Scene modeling code data
↓
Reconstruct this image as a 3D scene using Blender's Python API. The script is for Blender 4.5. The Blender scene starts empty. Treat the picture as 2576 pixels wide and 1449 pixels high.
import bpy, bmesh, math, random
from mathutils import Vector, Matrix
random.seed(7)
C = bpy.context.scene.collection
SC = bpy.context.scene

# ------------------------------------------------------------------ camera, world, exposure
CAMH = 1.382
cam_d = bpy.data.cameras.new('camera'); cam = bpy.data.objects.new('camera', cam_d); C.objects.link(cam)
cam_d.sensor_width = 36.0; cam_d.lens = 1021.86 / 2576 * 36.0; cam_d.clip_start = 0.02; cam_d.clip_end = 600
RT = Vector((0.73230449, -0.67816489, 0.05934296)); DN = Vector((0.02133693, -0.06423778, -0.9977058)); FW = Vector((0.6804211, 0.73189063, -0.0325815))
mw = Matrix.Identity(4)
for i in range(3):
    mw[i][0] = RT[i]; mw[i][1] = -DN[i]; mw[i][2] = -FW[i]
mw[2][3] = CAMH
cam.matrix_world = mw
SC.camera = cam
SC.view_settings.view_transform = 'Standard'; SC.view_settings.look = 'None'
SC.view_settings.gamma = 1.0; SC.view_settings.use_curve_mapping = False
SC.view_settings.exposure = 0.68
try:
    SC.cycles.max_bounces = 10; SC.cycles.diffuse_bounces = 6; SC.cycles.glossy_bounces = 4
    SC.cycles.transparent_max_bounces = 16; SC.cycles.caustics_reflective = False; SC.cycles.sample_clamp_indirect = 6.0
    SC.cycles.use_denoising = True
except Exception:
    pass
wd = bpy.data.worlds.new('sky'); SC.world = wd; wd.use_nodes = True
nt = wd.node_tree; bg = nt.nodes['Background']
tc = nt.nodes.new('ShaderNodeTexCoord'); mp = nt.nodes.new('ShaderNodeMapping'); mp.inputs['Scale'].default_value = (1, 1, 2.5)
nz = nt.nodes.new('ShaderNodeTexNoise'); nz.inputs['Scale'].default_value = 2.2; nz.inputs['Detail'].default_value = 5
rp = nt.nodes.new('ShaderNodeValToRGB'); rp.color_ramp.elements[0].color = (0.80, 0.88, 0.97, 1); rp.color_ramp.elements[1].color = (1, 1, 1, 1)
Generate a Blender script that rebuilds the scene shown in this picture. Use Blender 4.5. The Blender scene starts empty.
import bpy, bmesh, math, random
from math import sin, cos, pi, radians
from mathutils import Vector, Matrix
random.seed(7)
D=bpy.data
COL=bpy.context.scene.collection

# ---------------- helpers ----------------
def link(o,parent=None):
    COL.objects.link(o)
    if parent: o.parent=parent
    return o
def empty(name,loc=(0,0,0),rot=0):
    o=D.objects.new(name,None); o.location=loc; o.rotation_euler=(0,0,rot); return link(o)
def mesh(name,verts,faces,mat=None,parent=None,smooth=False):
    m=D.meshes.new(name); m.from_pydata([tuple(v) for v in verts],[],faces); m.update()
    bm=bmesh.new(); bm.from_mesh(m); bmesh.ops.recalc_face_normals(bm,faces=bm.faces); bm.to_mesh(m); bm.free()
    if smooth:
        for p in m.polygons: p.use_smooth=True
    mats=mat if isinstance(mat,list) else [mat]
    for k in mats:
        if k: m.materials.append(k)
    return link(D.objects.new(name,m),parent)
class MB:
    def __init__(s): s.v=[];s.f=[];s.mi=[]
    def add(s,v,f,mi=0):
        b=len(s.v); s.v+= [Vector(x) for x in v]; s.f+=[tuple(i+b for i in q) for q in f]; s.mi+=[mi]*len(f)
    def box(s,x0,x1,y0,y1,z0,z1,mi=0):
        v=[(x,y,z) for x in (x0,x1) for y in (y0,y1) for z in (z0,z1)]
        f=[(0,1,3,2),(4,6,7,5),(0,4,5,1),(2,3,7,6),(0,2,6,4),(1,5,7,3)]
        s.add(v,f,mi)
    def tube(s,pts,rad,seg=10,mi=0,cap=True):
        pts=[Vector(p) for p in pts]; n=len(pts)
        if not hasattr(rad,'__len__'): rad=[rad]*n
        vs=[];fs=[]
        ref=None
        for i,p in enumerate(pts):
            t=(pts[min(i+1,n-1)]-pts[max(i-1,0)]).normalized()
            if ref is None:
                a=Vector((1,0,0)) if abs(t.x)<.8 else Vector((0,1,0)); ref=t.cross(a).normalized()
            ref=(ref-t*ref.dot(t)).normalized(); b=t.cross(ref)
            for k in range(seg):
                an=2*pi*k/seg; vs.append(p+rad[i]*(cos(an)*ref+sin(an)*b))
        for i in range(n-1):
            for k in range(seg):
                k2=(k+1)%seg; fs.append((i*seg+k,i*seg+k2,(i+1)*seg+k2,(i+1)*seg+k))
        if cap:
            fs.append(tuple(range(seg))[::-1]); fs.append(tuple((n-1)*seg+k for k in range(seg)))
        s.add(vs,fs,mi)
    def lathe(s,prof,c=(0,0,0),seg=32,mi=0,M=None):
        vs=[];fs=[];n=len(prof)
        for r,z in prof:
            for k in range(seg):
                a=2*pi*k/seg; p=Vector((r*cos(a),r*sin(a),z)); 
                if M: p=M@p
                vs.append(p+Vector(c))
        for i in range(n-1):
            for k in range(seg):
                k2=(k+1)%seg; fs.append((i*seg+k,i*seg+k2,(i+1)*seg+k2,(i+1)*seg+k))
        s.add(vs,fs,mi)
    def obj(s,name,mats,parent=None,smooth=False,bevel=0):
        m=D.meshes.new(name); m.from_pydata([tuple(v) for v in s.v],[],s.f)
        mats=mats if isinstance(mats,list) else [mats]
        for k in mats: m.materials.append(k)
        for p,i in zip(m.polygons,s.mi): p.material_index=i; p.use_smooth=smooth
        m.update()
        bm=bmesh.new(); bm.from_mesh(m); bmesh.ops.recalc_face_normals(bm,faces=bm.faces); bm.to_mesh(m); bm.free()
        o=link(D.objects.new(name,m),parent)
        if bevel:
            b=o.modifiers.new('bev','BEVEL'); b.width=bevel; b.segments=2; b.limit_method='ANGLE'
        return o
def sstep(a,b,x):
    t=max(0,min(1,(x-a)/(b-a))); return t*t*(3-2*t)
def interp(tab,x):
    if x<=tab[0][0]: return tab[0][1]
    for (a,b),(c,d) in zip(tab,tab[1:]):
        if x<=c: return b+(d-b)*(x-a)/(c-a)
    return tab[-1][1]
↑
▸ Instructions for the task
Restate, please, word for word the span of records running from the first line to the line bearing "COL=bpy.context.scene.collection", both included, and nothing outside it.

▸ Answer for the task
Reconstruct this image as a 3D scene using Blender's Python API. The script is for Blender 4.5. The Blender scene starts empty. Treat the picture as 2576 pixels wide and 1449 pixels high.
import bpy, bmesh, math, random
from mathutils import Vector, Matrix
random.seed(7)
C = bpy.context.scene.collection
SC = bpy.context.scene

# ------------------------------------------------------------------ camera, world, exposure
CAMH = 1.382
cam_d = bpy.data.cameras.new('camera'); cam = bpy.data.objects.new('camera', cam_d); C.objects.link(cam)
cam_d.sensor_width = 36.0; cam_d.lens = 1021.86 / 2576 * 36.0; cam_d.clip_start = 0.02; cam_d.clip_end = 600
RT = Vector((0.73230449, -0.67816489, 0.05934296)); DN = Vector((0.02133693, -0.06423778, -0.9977058)); FW = Vector((0.6804211, 0.73189063, -0.0325815))
mw = Matrix.Identity(4)
for i in range(3):
    mw[i][0] = RT[i]; mw[i][1] = -DN[i]; mw[i][2] = -FW[i]
mw[2][3] = CAMH
cam.matrix_world = mw
SC.camera = cam
SC.view_settings.view_transform = 'Standard'; SC.view_settings.look = 'None'
SC.view_settings.gamma = 1.0; SC.view_settings.use_curve_mapping = False
SC.view_settings.exposure = 0.68
try:
    SC.cycles.max_bounces = 10; SC.cycles.diffuse_bounces = 6; SC.cycles.glossy_bounces = 4
    SC.cycles.transparent_max_bounces = 16; SC.cycles.caustics_reflective = False; SC.cycles.sample_clamp_indirect = 6.0
    SC.cycles.use_denoising = True
except Exception:
    pass
wd = bpy.data.worlds.new('sky'); SC.world = wd; wd.use_nodes = True
nt = wd.node_tree; bg = nt.nodes['Background']
tc = nt.nodes.new('ShaderNodeTexCoord'); mp = nt.nodes.new('ShaderNodeMapping'); mp.inputs['Scale'].default_value = (1, 1, 2.5)
nz = nt.nodes.new('ShaderNodeTexNoise'); nz.inputs['Scale'].default_value = 2.2; nz.inputs['Detail'].default_value = 5
rp = nt.nodes.new('ShaderNodeValToRGB'); rp.color_ramp.elements[0].color = (0.80, 0.88, 0.97, 1); rp.color_ramp.elements[1].color = (1, 1, 1, 1)
Generate a Blender script that rebuilds the scene shown in this picture. Use Blender 4.5. The Blender scene starts empty.
import bpy, bmesh, math, random
from math import sin, cos, pi, radians
from mathutils import Vector, Matrix
random.seed(7)
D=bpy.data
COL=bpy.context.scene.collection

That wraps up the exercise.